Je l’ai entendu sur France Culture donner une conférence sur « Le rire de résistance », dans laquelle il expliquait que la gouaille était collaboratrice, mettant dans le même panier Mistinguet, Maurice Chevalier et Louis Ferdinand Céline (faisant croire au passage que Céline parlait avec gouaille, ce qui est tout à fait faux). Il ouvrit sa conférence avec une anecdote qui se passait en Chine, et parlait d’ « annexion » de Hong Kong par la Chine Populaire, ce qui est, aussi, une erreur grossière. Le pire, dans cette conférence, est qu’il se considèrait lui-même, sans autodérision ni recul, comme un parangon du « rire de résistance ».
Aujourd’hui, il faut peut-être résister à Philippe Val. Résister à la tentation de ce totalitarisme bien pensant. Résister aux dérives du politiquement correct, car la liberté d’expression est menacée à l’intérieur même de la presse satirique.

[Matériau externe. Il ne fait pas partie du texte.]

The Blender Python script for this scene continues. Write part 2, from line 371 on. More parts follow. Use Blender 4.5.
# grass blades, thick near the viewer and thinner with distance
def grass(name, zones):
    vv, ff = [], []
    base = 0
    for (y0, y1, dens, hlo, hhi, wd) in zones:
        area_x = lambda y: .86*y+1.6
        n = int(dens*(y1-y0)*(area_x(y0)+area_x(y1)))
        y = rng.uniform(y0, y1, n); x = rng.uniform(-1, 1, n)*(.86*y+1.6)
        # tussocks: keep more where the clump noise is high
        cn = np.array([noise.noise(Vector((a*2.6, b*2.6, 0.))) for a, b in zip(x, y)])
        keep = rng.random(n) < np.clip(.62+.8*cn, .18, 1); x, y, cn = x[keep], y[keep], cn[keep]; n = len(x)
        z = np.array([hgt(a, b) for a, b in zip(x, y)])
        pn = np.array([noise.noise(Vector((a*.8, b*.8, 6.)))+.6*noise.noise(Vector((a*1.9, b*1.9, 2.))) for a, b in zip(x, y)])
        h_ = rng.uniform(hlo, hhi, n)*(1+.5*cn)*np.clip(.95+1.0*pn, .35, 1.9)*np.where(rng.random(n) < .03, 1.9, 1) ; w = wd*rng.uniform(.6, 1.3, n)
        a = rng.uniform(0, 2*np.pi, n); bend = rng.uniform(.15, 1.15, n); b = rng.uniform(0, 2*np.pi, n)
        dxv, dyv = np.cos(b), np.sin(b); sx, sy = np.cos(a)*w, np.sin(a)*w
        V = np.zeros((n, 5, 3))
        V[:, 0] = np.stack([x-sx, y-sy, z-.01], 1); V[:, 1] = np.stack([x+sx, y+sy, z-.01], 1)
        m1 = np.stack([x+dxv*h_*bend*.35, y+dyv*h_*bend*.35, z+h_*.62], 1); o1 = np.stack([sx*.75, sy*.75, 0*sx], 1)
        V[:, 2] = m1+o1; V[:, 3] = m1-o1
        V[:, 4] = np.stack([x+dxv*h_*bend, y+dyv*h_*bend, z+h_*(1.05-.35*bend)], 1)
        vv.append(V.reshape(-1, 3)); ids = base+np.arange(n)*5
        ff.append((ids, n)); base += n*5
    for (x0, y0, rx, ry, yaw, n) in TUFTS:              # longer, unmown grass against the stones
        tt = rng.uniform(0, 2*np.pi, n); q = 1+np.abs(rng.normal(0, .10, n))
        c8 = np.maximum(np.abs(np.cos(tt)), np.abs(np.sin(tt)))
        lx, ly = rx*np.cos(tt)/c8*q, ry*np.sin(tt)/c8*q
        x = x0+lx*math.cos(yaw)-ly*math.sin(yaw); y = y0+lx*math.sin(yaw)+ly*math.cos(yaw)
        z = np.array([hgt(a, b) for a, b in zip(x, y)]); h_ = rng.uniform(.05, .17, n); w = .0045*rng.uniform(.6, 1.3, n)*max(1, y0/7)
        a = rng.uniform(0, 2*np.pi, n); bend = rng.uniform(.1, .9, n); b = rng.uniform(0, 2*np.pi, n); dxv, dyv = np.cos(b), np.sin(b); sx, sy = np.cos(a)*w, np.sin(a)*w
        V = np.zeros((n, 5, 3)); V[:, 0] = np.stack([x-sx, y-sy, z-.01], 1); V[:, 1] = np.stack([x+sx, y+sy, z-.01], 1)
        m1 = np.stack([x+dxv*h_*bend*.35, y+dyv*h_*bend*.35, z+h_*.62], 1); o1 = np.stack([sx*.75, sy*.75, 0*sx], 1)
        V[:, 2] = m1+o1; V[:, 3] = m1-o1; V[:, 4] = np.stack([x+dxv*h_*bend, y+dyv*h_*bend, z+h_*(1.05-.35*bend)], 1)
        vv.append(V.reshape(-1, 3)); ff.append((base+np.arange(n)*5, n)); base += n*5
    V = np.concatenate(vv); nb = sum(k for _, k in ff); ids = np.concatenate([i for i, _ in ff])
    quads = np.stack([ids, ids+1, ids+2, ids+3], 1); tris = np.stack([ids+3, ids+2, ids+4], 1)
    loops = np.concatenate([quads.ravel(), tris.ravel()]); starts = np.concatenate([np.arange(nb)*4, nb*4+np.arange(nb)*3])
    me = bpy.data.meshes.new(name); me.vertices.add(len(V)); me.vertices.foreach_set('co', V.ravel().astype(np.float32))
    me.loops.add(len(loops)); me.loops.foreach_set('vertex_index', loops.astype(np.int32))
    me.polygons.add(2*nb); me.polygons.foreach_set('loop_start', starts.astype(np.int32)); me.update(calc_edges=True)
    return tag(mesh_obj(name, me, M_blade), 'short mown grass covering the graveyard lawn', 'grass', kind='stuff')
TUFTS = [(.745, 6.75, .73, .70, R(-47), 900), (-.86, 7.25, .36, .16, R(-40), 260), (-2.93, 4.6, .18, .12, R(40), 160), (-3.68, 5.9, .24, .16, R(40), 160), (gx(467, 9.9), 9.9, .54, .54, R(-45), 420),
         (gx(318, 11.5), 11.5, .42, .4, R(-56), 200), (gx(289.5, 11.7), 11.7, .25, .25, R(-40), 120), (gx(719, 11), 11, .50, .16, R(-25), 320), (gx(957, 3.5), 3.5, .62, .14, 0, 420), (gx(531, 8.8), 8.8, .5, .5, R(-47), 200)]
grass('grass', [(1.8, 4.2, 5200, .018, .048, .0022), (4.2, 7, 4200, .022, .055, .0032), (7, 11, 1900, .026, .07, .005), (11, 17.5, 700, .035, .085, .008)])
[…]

Avec le temps, je me suis aperçu que je préférais Patrick Font. Il était beaucoup plus talentueux, plus hilarant, mais aussi plus fou, plus pervers que Philippe Val. Ses chansons étaient mieux écrites, plus poétiques quand il voulait être poète, plus drôles quand il voulait être drôle. Tandis que Val donnait des leçons de politique, Font pétait les plombs et pouvait entrer sur scène tout nu, sans raison apparente, ou se lancer dans une improvisation délirante. Il n’est peut-être pas insignifiant qu’aujourd’hui, Patrick Font soit condamné à l’obscurité et l’ignominie, après avoir fait de la prison, et que Philippe Val jouisse de tous les avantages de la vie médiatique : riche, célèbre, soutenu par un aréopage de personnalités influentes, donc protégé, il est dans la lumière, dans son bon droit, la conscience infiniment tranquille.